A diferencia de lo que ocurre en Norteamérica, aquí no se elige a presidente alguno, sino a un congreso de diputados que -a su vez- escogerá de entre ellos al jefe del Gobierno, más o menos del mismo modo que los cardenales eligen Papa. Lo saben bien los candidatos que acuden al superdebate de la tele, pero aun así fingen que su elección depende del voto popular y directo.

El resultado es de lo más previsible. Consiste en que unos señores con pinta de estar muy enfadados discutan ante las cámaras sobre lo bien o mal que va el país. El representante del Gobierno -Rajoy, en este caso- suele afirmar que va muy bien; y los de la oposición le retrucan que muy mal. En lo que único que coinciden todos ellos es en poner ese gesto agrio tan típico de quienes padecen úlcera o cualquier otra dolencia de estómago.

Ha cambiado, si acaso, la calidad de los concursantes. Viendo la otra noche al cachazudo Rajoy, al agitado Rivera o al habitualmente colérico Iglesias -ceñudos todos ellos-, casi resulta inevitable sentir nostalgia de las camadas de tribunos parlamentarios que los precedieron en las Cortes. Se echan de menos los sarcasmos de aquel Santiago Carrillo capaz de confesarse "ateo, gracias a Dios" en la misma medida que los discursos tan atropellados como enciclopédicos de Manuel Fraga o las malvadas agudezas de Alfonso Guerra. Incluso la dosificada mala uva y la hábil dialéctica cantinflesca de Felipe González.

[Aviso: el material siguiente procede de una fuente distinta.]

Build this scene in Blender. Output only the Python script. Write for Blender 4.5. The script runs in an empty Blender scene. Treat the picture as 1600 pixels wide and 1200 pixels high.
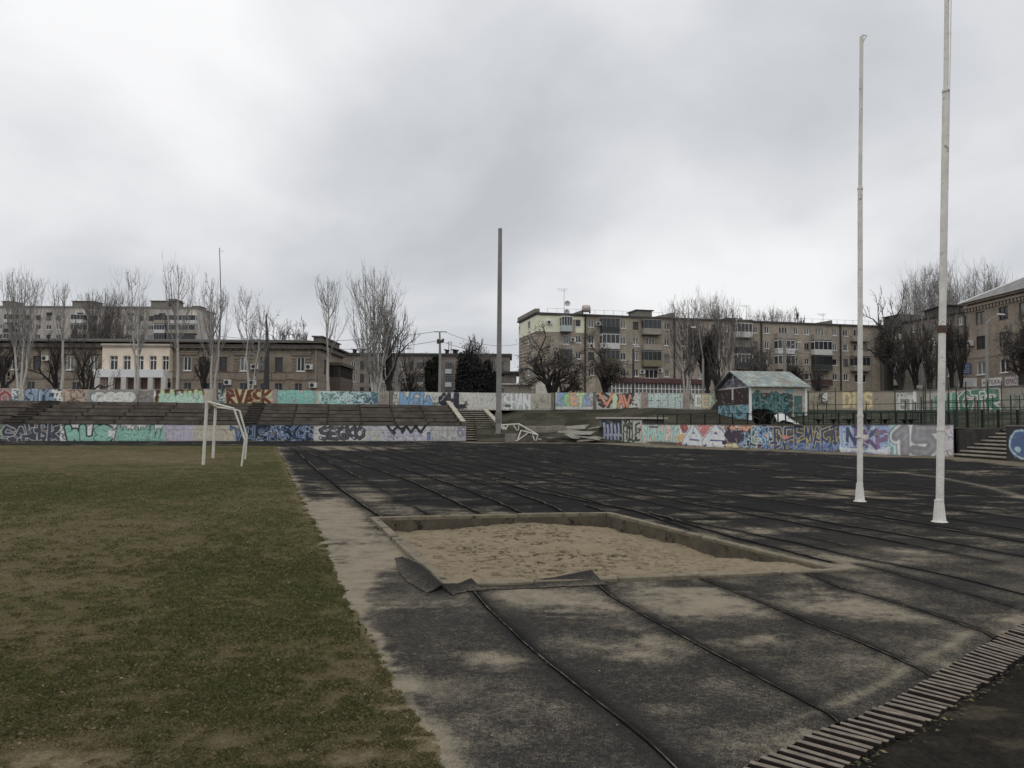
import bpy, math, random
import numpy as np
from mathutils import Matrix, Vector

random.seed(7)
RNG = np.random.default_rng(11)
sc = bpy.context.scene
COL = sc.collection

# ------------------------------------------------------------------ camera
F = 1209.0                       # focal length in photo pixels (1600 wide)
CZ = 1.75
PITCH = math.atan((657 - 600) / F)
ROLL = math.radians(0.35)
cam_d = bpy.data.cameras.new('camera')
cam = bpy.data.objects.new('camera', cam_d)
COL.objects.link(cam)
RM = Matrix.Rotation(math.pi / 2 + PITCH, 3, 'X') @ Matrix.Rotation(ROLL, 3, 'Z')
cam.matrix_world = Matrix.Translation((0, 0, CZ)) @ RM.to_4x4()
cam_d.sensor_width = 36
cam_d.lens = 36 * F / 1600
cam_d.clip_start = 0.05
cam_d.clip_end = 5000
sc.camera = cam
sc.render.resolution_x = 1024
sc.render.resolution_y = 768
sc.view_settings.view_transform = 'Standard'
sc.view_settings.look = 'None'
sc.view_settings.exposure = 0.0
sc.view_settings.gamma = 1

# ------------------------------------------------------------------ sky
w = bpy.data.worlds.new('World')
sc.world = w
w.use_nodes = True
nt = w.node_tree
nt.nodes.clear()
def N(t, **k):
    n = nt.nodes.new(t)
    for a, b in k.items():
        setattr(n, a, b)
    return n
def ramp(n, stops, interp='LINEAR'):
    cr = n.color_ramp
    cr.interpolation = interp
    while len(cr.elements) > 1:
        cr.elements.remove(cr.elements[-1])
    cr.elements[0].position = stops[0][0]
    cr.elements[0].color = stops[0][1]
    for p, c in stops[1:]:
        e = cr.elements.new(p)
        e.color = c
SUN_EL, SUN_AZ = math.radians(58), math.radians(200)   # azimuth clockwise from +Y
out = N('ShaderNodeOutputWorld')
bgs = N('ShaderNodeBackground')
sky = N('ShaderNodeTexSky')
sky.sky_type = 'NISHITA'
sky.sun_disc = False
sky.sun_elevation = SUN_EL
sky.sun_rotation = SUN_AZ
bgs.inputs['Strength'].default_value = 0.07
nt.links.new(sky.outputs[0], bgs.inputs[0])
tc = N('ShaderNodeTexCoord')
sep = N('ShaderNodeSeparateXYZ')
nt.links.new(tc.outputs['Generated'], sep.inputs[0])
def M(op, a, b=None, clamp=False):
    n = N('ShaderNodeMath', operation=op, use_clamp=clamp)
    for i, v in enumerate((a, b)):
        if v is None:
            continue
        if isinstance(v, (int, float)):
            n.inputs[i].default_value = v
        else:
            nt.links.new(v, n.inputs[i])
    return n.outputs[0]
zc = M('MAXIMUM', sep.outputs[2], 0.0)
zz = M('ADD', zc, 0.42)
cx = M('DIVIDE', sep.outputs[0], zz)
cy = M('DIVIDE', sep.outputs[1], zz)
cmb = N('ShaderNodeCombineXYZ')
nt.links.new(cx, cmb.inputs[0]); nt.links.new(cy, cmb.inputs[1])
mp = N('ShaderNodeMapping')
mp.inputs['Location'].default_value = (3.1, 1.7, 0.4)
mp.inputs['Rotation'].default_value = (0, 0, 0.5)
nt.links.new(cmb.outputs[0], mp.inputs[0])
n1 = N('ShaderNodeTexNoise')
n1.inputs['Scale'].default_value = 1.5
n1.inputs['Detail'].default_value = 6
n1.inputs['Roughness'].default_value = 0.5
n1.inputs['Distortion'].default_value = 0.35
nt.links.new(mp.outputs[0], n1.inputs['Vector'])
n2 = N('ShaderNodeTexNoise')
n2.inputs['Scale'].default_value = 4.5
n2.inputs['Detail'].default_value = 5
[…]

El caso es que la tele, sustitutiva de la religión como opio del pueblo, ha redescubierto lo mucho que la política puede tirar de la audiencia, por aburrido que en principio parezca el negociado de los asuntos públicos. Quizá por eso los hinchas deban dejar de discutir sobre el candidato que ha salido ganador del famoso debate a cuatro bandas. Basta contar las decenas de anuncios que intercalaron en las pausas del programa para caer en la cuenta de que la victoria fue de los canales que lo transmitieron. Al igual que en el casino, la banca siempre gana.